I am the only one to find jpeg junk?

Started Mar 20, 2017 | Discussions thread
ScottD1964 Senior Member • Posts: 1,870
Re: RAF vs JPEG example

stevo23 wrote:

ScottD1964 wrote:

PT wrote:

ScottD1964 wrote:

nixda wrote:

PT wrote:

Might be time to shut this thread down ! nothing useful coming from it anymore, the OP has succeeded in kicking a hornets nest. Different people have different priority's and if they are skilled enough at setting the camera for each shot fast enough not to miss it and manage to get a perfect jpg straight out of the camera whilst not rejecting many shots that are easily saved if shot in RAW then they are indeed a very highly skilled photographer.

Hahahaha, you have been successfully brainwashed by the "sooc-JPEG crowd". I know your post is somewhat sarcastic, but it needs to be pointed out that exposing a shot to satisfy the limitations of the in-camera JPEG engine does not constitute photographic skill ("I aspire to get it right in the camera"). In fact, it rejects the very fundamental notion of how digital cameras work. One cannot begin to aspire getting the very best from a digital camera if one doesn't do ETTR, but ETTR isn't in the vocabulary of the sooc-JPEG shooter. The conclusion is that the sooc-JPEG shooter is happy with what they consider "good enough", not "best".

Let me make it clear, that approach is perfectly fine of course. But to deduce from that approach that JPEG shooters possess special photographic skills, as some try to make us believe, is highly fallacious.

To some extent, the camera manufacturers are to blame here as well. If they only provided tools so that even the poor sooc-JPEG shooters could practice ETTR and got images with proper brightness sooc, then we could start narrowing the gap somewhat.

I am not in that class ... nowhere near it, but I can process a RAW file to my liking. Showing pics that are shot in jpg and look great does not mean that all jpg's are great. As for the in camera jpg conversion (that takes place from the RAW before it is discarded) ..... why does Fuji not make that magic converter available for use on your computer since it is apparently the only converter that works properly ? remember that the best cut diamond was once a rough stone.

Shut it down !

Oh no, this is fun, as always; keep it going

And another enthusiast with too much time on his hands chimes in. You find a PJ shooting RAW for a living and I'll show you an unemployed PJ.

Perhaps this is due to REUTERS placing a ban on RAW pics or even edited jpg images since 2015 so if you are a PJ and want to earn a living you don't have any choice really.

Part of that is correct. Photojournalism is about recording what you actually see as part of a story. It does not include post processing an image to your personal liking or editing it in any way to change what you are seeing. As I stated in a prior post, many PJ competitions are now disqualifying entries that are post processed or edited in any way.

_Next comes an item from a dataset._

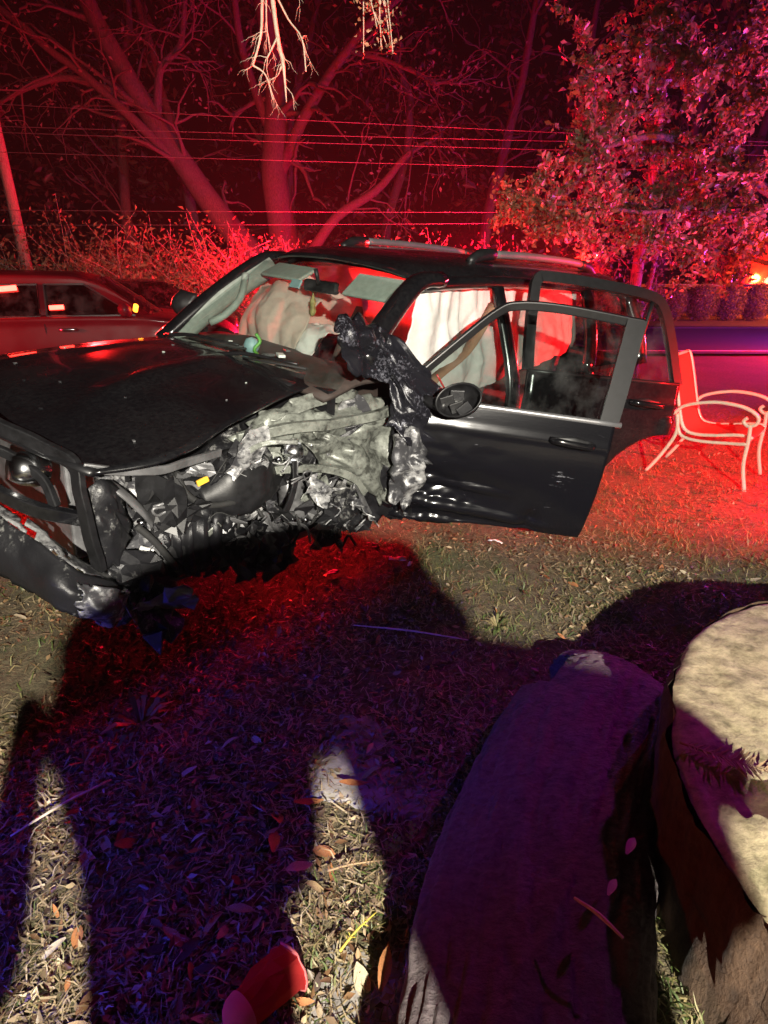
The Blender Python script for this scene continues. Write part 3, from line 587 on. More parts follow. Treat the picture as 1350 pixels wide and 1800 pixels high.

It's mostly about what you submit. But if your photo wins an award, you want that raw for the big spread. So raw + jpeg was put there originally for journalists I'm told.

That may work if you're on a long assignment for Nat Geo, but it won't work for spot news and certainly doesn't work for sports.  Files are too large and chew into buffers too quickly creating huge lag writing files.  Shooting sports or press conferences at 10-15fps will physically not allow the camera to work to its capabilities if shooting RAW + .jpeg .

another reason is called a deadline. Once again if you've ever worked on assignment and had to transmit photos while on scene in order to hit a deadline you will know there is barely enough time to download your images, edit (you may be asked to submit 10-20 images out of hundreds taken), identify, caption and then transmit. Having to first download RAF files which are generally much larger and more time consuming to download, then process (either one at a time or batch) wastes precious time. PJ's don't have the time that a wedding or portrait shooter does to sit around for a few days tweaking images before submission to the client. As a PJ proper exposure is a requirement, not an option. If need be, the office staff can make a quick color correction or adjust shadows or highlights a little but it is fairly rare especially if working for a newspaper unless it is a case where say indoor lighting just wreaked havoc on your WB. Even setting WB based on color temp you may get weird lighting in an indoor arena.

if you love to spend time post processing your images so be it. It's your own choice what to do with your images much as its your choice as to what software and workflow one uses vs another. But to come out with basically an "I'm right, you're wrong attitude" about shooting RAW vs .jpeg is a crock. The OP was just trying to get people worked up for about the one billionth time in here on the RAW v. .jpegs debate. I guess his inability to be able to set his camera to get a proper OOC image meant that .jpegs from Fuji are crap and that no one else should be able to use them either.

Would a RAW shooter ever shoot chrome? They can't do anything other than expose correctly in camera. For me shooting .jpeg is like shooting chrome. Shooting RAW is like shooting neg. You can work on your negs in how you process your finished print much more than you could making a print from chrome. You can burn and dodge from a negative to pull back shadows or get a bit more detail in a highlight. Chrome is a positive so it's pretty much WYSIWIG to fixing blown highlights and pulling shadow detail just makes it muddy. That's why you have to be so right on exposure wise.